Wish (2023) is Disney's centennial film, intended as a love letter to 100 years of Disney magic. It tells the story of Asha, a girl who wishes upon a star and gains a magical companion (Star) to challenge a kingdom ruled by the wish-granting King Magnifico. Despite high expectations, the film received mixed reviews and raises some specific concerns for Christian families.
Wish's central conflict is between Asha (who believes everyone deserves their wish granted) and King Magnifico (who grants only some wishes, withholding others). The film's moral is that Magnifico is wrong to exercise any authority over people's wishes, and that Asha is right to rebel and take what everyone is "owed." This anti-authority, anti-paternalism message — communicated to children ages 5-10 — is not aligned with biblical teaching on authority (Romans 13:1, Hebrews 13:17, Ephesians 6:1-3) or with the wise stewardship of power.
The irony is that Magnifico's reasoning (some wishes would harm the wisher or others) is often correct — the film does not engage this with any nuance, instead presenting his authority as inherently oppressive.
Wish features "Star" — a sentient being who falls from the sky in response to Asha's wish and grants power. The magical framework is vaguely pagan: wishing on stars as a real spiritual act, magic as an inherent cosmic force, a kingdom built around wish fulfillment as the highest good.

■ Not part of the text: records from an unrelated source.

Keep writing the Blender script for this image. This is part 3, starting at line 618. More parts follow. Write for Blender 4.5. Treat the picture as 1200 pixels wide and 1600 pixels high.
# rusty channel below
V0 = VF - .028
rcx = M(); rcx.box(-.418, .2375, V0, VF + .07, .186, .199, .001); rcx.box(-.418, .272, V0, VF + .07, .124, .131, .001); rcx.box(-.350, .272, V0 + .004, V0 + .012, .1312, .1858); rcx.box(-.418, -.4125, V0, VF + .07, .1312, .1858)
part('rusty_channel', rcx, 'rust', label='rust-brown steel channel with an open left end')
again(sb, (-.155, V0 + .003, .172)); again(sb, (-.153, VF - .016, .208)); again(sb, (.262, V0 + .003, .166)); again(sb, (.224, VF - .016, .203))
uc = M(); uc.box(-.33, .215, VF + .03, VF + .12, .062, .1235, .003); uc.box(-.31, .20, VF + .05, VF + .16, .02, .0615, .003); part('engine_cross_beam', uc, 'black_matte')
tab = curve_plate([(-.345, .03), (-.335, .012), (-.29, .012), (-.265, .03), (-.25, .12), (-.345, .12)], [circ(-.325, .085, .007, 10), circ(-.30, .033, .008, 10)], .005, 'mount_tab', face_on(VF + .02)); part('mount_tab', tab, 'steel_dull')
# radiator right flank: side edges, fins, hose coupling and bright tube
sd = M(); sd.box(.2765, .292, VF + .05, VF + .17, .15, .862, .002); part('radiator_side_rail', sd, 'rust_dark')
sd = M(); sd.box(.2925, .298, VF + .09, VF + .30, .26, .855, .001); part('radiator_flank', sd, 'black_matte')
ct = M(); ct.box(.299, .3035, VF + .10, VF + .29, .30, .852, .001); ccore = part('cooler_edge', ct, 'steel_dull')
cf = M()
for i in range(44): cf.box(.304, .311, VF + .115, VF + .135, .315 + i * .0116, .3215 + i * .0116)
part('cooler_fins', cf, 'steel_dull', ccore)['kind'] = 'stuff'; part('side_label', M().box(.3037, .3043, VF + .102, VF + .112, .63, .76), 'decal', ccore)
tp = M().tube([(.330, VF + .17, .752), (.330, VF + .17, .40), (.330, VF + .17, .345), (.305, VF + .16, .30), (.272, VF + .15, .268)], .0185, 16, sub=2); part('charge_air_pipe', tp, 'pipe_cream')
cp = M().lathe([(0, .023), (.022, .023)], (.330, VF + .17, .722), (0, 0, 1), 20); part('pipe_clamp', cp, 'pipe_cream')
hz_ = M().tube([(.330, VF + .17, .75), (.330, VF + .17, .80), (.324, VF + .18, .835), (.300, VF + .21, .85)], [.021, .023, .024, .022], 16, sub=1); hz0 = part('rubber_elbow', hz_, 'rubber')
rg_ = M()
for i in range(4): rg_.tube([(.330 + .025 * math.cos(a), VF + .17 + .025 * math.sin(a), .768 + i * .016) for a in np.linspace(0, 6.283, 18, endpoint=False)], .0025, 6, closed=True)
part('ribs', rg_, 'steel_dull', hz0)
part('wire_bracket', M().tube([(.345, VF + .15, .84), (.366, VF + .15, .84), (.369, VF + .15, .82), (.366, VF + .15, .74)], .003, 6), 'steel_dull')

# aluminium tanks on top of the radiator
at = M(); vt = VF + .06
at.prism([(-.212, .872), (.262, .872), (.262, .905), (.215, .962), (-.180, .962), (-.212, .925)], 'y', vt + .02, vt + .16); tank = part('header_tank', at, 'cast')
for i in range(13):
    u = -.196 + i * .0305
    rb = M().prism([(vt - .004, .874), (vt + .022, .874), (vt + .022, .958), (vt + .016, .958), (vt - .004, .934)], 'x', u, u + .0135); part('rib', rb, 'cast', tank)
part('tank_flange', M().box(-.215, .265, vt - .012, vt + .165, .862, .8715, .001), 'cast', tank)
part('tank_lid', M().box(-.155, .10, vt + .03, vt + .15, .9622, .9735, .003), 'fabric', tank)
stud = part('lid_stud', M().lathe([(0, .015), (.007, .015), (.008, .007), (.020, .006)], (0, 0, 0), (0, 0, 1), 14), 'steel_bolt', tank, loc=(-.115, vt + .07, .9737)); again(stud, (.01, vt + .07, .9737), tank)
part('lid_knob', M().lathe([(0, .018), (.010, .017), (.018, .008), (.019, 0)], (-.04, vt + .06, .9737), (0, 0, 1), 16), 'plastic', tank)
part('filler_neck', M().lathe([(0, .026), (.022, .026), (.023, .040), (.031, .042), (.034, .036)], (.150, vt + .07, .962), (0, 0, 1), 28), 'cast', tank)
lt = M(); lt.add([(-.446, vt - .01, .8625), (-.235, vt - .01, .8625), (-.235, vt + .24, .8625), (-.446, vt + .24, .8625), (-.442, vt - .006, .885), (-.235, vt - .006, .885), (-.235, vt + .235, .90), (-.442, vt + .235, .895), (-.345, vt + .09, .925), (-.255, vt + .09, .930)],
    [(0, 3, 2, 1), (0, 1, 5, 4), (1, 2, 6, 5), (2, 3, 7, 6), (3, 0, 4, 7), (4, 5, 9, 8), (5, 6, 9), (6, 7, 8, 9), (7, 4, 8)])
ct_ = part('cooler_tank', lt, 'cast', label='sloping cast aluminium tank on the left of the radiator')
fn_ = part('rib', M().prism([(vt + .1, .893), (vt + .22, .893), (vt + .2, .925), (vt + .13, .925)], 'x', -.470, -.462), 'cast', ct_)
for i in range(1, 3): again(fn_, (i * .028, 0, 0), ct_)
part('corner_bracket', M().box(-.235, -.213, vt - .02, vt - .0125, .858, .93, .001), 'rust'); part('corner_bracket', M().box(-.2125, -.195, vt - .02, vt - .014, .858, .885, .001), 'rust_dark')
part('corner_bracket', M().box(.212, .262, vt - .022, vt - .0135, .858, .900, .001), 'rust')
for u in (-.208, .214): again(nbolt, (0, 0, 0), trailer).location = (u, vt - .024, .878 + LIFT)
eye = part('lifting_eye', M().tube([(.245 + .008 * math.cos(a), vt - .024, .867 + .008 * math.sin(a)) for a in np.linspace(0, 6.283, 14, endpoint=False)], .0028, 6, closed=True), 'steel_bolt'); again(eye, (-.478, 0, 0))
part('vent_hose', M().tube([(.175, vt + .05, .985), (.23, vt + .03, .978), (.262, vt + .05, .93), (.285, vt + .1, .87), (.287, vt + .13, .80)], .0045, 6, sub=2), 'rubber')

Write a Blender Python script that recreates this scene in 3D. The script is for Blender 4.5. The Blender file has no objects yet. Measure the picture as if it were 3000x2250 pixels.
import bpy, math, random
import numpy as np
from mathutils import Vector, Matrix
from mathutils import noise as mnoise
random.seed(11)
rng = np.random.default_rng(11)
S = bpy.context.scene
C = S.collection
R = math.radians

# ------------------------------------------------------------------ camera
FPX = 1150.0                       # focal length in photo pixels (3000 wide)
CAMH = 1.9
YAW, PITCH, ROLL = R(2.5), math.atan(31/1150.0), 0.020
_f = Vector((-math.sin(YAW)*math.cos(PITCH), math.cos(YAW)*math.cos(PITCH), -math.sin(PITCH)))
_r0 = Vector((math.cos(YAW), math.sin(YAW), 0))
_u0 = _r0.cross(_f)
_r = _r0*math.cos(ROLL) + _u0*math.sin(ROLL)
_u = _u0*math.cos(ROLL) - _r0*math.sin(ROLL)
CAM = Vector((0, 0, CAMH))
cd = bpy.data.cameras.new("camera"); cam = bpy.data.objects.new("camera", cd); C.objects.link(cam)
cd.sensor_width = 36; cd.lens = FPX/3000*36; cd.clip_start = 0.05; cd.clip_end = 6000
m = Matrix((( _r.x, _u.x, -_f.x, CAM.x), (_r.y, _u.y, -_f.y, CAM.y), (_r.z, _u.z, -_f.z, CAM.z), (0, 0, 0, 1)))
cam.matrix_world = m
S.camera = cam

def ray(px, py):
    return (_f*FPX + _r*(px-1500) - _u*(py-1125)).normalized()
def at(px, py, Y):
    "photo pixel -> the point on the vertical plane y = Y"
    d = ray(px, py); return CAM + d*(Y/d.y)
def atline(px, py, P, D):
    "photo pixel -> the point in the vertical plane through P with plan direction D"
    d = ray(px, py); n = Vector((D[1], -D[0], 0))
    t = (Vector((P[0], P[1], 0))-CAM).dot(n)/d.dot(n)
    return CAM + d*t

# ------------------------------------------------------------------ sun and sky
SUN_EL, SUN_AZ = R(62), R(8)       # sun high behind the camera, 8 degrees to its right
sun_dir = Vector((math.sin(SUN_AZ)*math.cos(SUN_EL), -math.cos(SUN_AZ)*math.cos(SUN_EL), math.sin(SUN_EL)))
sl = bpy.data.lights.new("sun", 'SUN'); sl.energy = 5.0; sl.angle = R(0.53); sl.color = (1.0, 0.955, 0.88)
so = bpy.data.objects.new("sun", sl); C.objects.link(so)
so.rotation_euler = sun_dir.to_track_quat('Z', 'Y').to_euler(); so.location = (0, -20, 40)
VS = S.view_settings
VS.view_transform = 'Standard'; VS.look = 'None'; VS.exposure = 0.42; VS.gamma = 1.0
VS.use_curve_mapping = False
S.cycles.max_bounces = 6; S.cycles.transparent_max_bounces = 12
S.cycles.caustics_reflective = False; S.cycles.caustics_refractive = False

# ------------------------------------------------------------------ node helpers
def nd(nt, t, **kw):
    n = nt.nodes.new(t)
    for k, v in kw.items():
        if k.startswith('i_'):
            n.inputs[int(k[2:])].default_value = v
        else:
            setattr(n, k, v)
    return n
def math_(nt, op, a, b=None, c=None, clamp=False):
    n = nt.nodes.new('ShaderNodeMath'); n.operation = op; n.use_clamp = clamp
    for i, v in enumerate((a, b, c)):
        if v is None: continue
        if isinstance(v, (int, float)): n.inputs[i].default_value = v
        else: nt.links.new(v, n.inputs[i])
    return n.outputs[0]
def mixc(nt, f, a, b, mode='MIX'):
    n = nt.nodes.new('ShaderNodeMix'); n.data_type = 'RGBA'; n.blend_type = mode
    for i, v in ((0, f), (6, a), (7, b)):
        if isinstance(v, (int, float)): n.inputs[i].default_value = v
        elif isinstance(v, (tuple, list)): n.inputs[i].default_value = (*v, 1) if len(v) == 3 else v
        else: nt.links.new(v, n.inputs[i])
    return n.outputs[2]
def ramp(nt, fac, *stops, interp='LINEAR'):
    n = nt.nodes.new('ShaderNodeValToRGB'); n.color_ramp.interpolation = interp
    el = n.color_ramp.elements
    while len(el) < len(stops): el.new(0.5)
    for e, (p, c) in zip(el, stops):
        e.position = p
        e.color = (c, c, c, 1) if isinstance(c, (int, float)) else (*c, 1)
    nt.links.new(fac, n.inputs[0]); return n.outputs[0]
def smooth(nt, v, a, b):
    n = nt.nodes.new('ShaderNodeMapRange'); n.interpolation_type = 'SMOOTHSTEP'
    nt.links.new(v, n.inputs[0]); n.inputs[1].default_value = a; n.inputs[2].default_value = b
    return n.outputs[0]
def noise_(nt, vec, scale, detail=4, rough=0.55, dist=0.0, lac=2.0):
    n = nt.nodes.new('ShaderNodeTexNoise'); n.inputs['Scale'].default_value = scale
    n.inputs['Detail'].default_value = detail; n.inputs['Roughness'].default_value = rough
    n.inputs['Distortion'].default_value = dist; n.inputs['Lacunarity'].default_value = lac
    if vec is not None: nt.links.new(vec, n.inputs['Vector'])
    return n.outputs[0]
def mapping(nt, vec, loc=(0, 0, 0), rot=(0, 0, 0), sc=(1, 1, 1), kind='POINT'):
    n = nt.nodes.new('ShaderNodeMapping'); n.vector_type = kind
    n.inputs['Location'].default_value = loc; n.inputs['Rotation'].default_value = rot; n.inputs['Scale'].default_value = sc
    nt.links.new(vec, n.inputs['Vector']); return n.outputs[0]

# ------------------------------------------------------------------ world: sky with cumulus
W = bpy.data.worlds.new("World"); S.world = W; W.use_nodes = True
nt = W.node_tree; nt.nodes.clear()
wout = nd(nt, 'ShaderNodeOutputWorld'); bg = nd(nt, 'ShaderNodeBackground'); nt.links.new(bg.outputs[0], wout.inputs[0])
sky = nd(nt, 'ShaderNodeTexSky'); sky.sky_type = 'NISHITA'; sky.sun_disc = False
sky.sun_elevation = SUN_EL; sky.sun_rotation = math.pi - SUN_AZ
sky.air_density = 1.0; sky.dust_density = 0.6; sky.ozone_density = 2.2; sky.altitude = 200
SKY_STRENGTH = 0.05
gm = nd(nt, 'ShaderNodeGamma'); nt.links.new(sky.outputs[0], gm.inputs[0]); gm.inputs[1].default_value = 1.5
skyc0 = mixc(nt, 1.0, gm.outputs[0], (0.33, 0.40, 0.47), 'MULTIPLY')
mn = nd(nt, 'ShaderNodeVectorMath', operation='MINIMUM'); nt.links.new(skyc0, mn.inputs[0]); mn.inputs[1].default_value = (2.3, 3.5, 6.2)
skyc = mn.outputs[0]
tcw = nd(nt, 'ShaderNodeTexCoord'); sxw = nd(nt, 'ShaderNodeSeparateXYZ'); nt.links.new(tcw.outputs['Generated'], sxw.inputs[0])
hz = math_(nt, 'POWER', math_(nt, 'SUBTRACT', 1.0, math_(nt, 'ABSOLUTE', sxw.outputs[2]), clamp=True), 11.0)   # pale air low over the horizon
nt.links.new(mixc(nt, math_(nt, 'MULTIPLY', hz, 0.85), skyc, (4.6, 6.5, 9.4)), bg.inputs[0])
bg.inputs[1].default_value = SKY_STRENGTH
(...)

The "wish upon a star" mythology has always been part of Disney, but Wish makes it the entire theology of the universe in ways more explicit than previous films. See Wish film overview.
No sexual content, no profanity, mild cartoon conflict. The concerns are thematic rather than content-based. Appropriate from age 5+ on content alone; the anti-authority message warrants parental discussion with children who watch it.